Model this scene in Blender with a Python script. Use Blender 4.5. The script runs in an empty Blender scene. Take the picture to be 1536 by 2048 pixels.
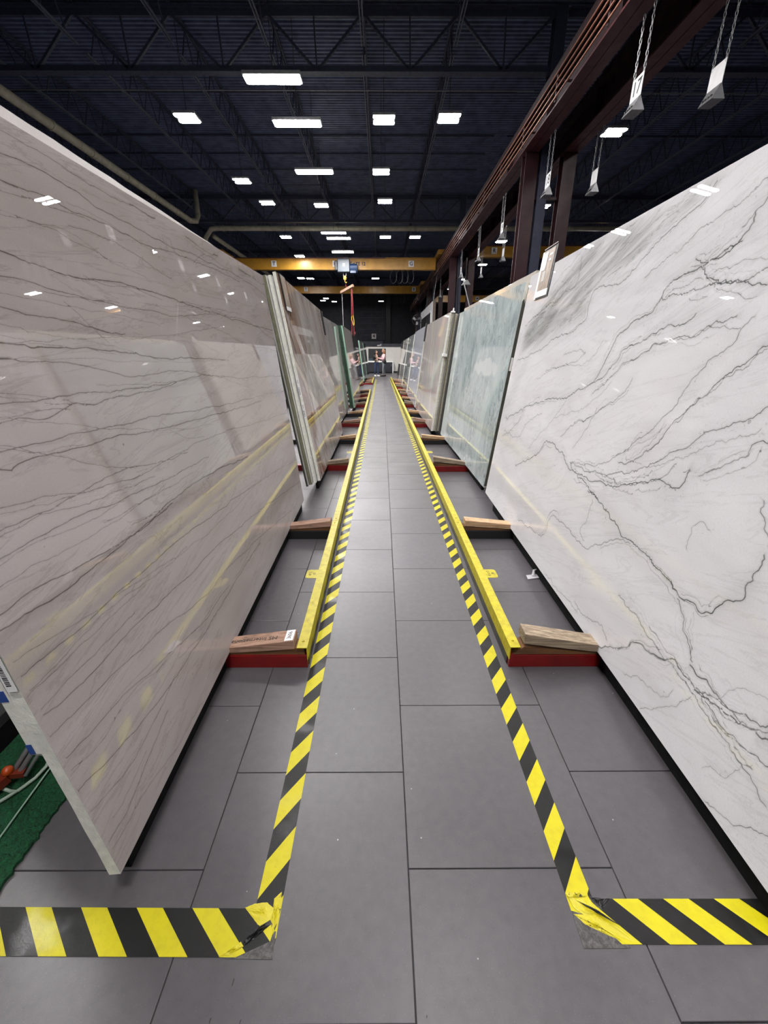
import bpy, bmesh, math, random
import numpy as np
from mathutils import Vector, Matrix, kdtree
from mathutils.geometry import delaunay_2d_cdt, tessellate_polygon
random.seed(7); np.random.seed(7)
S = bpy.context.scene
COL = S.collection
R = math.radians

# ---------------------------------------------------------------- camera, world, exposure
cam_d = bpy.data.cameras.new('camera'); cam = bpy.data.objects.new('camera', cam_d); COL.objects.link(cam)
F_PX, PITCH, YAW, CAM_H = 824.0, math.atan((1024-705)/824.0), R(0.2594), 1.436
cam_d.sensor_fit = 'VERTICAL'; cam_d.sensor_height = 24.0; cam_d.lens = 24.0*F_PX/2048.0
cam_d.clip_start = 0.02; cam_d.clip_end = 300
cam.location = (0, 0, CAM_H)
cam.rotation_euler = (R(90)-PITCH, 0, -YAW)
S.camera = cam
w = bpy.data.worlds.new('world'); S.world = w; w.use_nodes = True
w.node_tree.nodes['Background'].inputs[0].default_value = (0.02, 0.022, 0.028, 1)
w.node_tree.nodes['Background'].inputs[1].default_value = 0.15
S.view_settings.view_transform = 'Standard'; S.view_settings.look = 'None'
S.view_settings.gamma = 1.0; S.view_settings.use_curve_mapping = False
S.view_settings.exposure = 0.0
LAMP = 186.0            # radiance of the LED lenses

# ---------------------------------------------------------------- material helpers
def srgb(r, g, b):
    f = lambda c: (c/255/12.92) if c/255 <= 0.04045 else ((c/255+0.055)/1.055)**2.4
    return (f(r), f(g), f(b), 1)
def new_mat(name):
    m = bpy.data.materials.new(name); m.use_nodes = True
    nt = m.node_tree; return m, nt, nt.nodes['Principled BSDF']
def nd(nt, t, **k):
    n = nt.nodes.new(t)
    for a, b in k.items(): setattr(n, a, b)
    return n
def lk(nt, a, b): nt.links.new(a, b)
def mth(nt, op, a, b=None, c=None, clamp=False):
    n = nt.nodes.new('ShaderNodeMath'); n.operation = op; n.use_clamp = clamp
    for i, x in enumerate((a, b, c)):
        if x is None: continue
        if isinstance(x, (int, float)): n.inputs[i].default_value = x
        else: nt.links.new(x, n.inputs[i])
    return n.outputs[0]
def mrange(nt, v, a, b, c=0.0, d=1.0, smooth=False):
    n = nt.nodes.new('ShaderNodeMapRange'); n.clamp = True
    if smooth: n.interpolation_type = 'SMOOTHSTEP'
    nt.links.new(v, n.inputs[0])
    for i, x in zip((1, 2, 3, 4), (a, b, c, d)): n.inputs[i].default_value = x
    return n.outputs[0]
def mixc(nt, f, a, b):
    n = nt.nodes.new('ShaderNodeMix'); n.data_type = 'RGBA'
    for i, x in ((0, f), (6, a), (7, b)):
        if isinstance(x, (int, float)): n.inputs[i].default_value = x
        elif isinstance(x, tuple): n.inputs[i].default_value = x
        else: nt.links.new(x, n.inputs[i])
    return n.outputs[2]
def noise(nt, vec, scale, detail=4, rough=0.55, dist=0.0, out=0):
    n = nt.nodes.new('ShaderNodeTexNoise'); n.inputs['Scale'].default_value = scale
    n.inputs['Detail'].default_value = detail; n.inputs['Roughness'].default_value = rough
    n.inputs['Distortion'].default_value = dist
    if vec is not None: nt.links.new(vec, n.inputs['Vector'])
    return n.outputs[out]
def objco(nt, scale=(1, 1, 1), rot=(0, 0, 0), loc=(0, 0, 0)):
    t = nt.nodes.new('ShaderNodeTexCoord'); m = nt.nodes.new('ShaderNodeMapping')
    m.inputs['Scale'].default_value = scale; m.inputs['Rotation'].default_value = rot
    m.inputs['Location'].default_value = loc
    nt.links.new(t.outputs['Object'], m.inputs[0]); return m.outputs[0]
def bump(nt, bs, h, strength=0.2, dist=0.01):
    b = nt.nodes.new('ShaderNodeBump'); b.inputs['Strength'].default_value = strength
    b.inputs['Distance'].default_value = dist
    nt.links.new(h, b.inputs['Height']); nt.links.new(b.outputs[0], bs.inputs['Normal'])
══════
Required task ->
Transcribe exactly, with no pictures, the lines running from the first line of the material through the line holding "R = math.radians".

Output for this exercise ->
Model this scene in Blender with a Python script. Use Blender 4.5. The script runs in an empty Blender scene. Take the picture to be 1536 by 2048 pixels.
import bpy, bmesh, math, random
import numpy as np
from mathutils import Vector, Matrix, kdtree
from mathutils.geometry import delaunay_2d_cdt, tessellate_polygon
random.seed(7); np.random.seed(7)
S = bpy.context.scene
COL = S.collection
R = math.radians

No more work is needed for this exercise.